Amazon’s rumored first regional air hub in the western United States is commonly known as the ‘Eastgate Air Cargo Logistic Center’ and will add at least 24 around-the-clock air cargo flights and 7,516 vehicle trips daily, including 500 daily truck trips, to an area already known for the worst smog pollution in the country. Local residents previously turned out in large numbers to a ​community town hall​ in April 2019 and to the Federal Aviation Administration’s ​hearing​ on the Eastgate project in August 2019, to urge Amazon to agree to a CBA at San Bernardino International Airport that meets community needs and minimizes community harm.
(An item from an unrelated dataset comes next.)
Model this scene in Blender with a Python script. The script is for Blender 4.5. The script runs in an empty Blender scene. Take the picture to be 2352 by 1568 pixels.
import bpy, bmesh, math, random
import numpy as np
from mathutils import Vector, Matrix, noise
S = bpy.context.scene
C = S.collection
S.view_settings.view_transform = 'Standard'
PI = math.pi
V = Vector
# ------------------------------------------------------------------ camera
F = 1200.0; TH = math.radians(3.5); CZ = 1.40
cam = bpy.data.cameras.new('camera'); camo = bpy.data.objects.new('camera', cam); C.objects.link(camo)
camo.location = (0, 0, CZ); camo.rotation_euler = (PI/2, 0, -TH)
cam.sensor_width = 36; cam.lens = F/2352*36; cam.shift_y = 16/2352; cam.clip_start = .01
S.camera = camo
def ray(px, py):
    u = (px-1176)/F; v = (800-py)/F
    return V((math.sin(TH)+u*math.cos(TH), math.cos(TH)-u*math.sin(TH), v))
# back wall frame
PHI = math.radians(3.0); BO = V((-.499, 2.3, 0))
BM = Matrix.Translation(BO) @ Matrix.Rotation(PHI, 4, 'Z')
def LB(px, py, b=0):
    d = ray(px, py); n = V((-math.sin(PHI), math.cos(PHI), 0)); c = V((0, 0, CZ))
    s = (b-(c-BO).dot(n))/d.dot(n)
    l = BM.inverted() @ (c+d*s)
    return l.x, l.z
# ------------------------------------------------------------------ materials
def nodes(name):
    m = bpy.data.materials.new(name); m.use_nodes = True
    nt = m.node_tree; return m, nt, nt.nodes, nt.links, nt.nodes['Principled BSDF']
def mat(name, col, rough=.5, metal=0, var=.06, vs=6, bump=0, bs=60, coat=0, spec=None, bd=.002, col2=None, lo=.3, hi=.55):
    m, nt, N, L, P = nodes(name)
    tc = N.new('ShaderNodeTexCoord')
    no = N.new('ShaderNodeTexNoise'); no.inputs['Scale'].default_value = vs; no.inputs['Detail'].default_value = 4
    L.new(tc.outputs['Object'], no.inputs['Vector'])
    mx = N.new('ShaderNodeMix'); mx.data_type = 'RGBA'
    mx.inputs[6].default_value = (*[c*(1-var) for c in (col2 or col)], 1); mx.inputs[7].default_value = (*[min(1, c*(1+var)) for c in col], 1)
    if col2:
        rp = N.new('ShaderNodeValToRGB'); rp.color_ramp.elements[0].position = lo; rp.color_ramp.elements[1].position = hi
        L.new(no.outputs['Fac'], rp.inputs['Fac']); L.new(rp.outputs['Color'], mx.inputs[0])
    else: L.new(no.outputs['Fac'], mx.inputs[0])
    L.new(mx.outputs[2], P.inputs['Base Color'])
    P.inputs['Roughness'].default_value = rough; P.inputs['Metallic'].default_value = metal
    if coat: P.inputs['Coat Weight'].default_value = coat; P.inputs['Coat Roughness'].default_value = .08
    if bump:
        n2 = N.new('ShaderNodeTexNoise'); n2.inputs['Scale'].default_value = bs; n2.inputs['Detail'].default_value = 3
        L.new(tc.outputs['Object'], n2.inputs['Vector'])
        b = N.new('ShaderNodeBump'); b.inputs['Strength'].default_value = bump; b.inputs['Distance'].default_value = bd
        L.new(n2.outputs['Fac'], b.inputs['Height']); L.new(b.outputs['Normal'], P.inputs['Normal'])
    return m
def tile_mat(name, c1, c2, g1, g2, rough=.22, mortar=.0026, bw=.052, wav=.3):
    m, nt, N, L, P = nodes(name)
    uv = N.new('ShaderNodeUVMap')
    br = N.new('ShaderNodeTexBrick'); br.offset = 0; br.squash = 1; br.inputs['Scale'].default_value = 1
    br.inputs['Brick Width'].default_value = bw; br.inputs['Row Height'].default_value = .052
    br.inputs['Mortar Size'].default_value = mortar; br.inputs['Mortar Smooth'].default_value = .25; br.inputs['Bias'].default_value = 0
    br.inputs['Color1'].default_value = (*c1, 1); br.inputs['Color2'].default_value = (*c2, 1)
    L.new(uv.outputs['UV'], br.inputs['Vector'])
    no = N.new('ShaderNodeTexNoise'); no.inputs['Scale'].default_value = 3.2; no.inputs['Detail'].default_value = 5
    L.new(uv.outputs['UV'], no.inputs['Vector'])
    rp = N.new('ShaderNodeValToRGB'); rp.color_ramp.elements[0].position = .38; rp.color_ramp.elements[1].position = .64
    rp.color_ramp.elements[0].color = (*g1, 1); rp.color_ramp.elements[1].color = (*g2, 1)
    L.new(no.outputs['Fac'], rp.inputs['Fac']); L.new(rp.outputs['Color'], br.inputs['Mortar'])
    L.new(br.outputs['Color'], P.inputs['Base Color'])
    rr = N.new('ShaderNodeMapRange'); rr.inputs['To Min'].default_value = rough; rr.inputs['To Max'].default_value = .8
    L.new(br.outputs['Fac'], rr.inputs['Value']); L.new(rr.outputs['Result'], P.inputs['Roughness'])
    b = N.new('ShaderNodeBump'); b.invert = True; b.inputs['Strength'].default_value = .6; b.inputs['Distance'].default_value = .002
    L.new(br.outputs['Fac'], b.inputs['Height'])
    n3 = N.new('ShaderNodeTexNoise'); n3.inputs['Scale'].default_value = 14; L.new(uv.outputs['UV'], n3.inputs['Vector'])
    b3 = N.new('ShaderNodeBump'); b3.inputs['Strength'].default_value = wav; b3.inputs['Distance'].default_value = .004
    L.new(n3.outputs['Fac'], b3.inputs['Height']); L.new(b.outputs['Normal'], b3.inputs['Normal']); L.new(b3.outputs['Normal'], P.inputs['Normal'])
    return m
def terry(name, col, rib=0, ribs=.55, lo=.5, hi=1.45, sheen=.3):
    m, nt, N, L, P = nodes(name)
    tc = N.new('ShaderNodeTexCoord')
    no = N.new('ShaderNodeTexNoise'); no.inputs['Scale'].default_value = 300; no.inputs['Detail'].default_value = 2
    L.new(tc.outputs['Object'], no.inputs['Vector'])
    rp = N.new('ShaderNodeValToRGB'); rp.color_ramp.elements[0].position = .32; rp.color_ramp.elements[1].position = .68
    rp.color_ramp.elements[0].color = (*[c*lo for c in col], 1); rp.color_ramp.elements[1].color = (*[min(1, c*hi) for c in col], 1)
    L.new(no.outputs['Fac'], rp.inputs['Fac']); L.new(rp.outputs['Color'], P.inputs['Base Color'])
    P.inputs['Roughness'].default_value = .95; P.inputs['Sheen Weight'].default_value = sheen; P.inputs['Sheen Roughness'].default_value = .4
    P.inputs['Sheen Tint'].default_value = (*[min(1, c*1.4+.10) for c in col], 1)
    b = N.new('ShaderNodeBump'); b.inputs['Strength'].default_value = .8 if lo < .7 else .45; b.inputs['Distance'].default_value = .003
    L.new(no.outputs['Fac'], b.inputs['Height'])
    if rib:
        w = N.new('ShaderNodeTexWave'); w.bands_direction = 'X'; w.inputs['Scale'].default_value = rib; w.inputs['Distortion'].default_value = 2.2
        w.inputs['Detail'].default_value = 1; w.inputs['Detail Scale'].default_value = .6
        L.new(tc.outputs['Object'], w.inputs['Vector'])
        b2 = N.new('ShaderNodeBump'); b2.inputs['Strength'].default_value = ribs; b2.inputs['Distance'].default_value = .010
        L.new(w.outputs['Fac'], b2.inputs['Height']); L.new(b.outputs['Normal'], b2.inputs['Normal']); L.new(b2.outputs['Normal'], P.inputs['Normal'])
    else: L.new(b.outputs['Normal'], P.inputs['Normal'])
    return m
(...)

“Amazon’s practice of building facilities filled with thousands of low-wage jobs in already polluted and disinvested communities is the result of shortsighted developers and politicians ignoring the real harm that the company has done,” says Tom Dolan, executive director of the Inland Congregations United for Change, and a San Bernardino resident of 22 years. “With Eastgate, community members are demanding that the project actually benefit our community through the enforcement of well-defined standards for cleaner air and living-wage jobs.”